Tone Rings
My main experience is with Volvos, old and new.
They use an electronic speedo from 86 on. It has a pickup coil in the differential cover, and a "tone ring" around the spider gear housing in the differential. It spins with the ring gear.
The original design used a sheetmetal cage with square holes cut out of it, and made something like 16 pulses per revolution.
When anti-lock brakes were introduced, they needed better resolution to determine if a wheel was going to lock up, so they increased it by 4x, so the ring has 64 teeth (or 4x whatever the count is of "windows" in the old one).

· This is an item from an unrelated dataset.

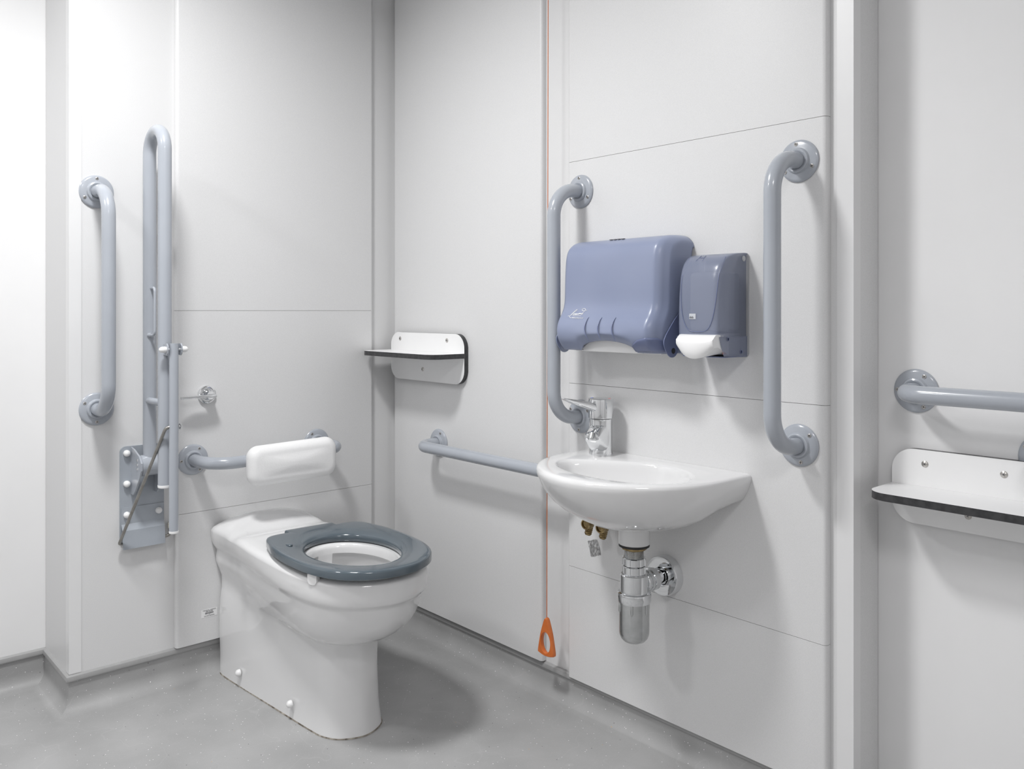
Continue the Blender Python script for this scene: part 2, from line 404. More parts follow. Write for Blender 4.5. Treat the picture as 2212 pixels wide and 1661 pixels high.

The ring uses cast iron teeth, little 1/8 inch tall ridges on a drum of steel pressed (I think) onto the OD of the ring gear housing.
In either case, it's an electromagnetic pickup, making a sine-wave pulse to the speedo head. For a bike, I'm sure using the unit with higher teeth count, with a speedo designed for fewer pulses, would probably give somewhat closer of a speed indication, just because most bike tires (26" anyway) are a lot larger diameter than car tires.

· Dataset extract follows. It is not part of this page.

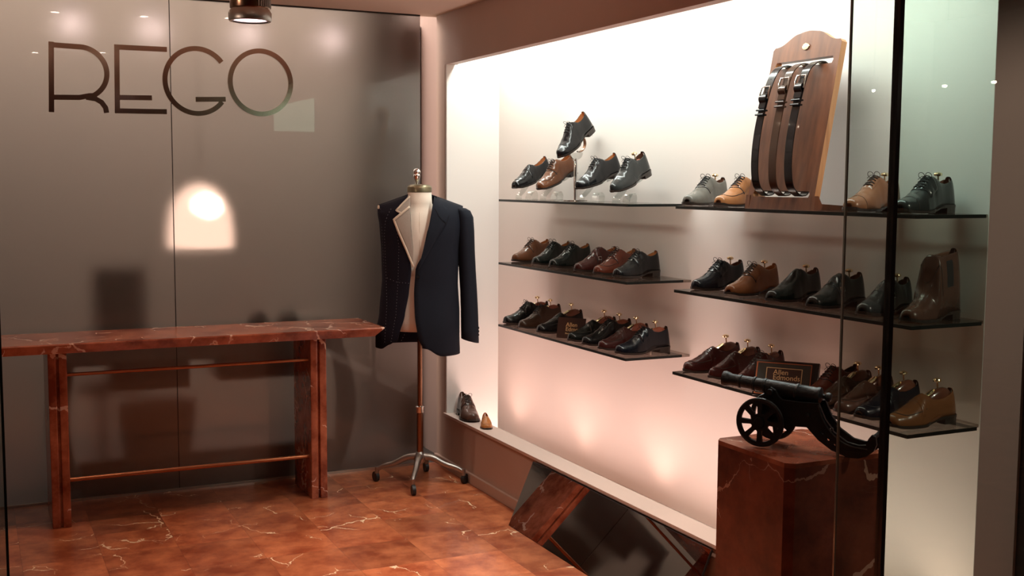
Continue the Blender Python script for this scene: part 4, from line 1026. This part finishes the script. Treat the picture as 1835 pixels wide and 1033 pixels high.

If you wanted, you could do all the math and figure it out for your tire sizes and that of the "donor" vehicle. That said, the speedo probably has a little potentiometer to adjust it for accuracy.
You're going to have to figure out what the speedo or inst cluster takes for connections. Get the book or wiring diagram for the car you pull the parts from.
Consider using a motorcycle speedo? At least the 91-up Harleys and probably much older Japanese bikes used electronic speedos.
Sounds like a fun, if time-consuming, project!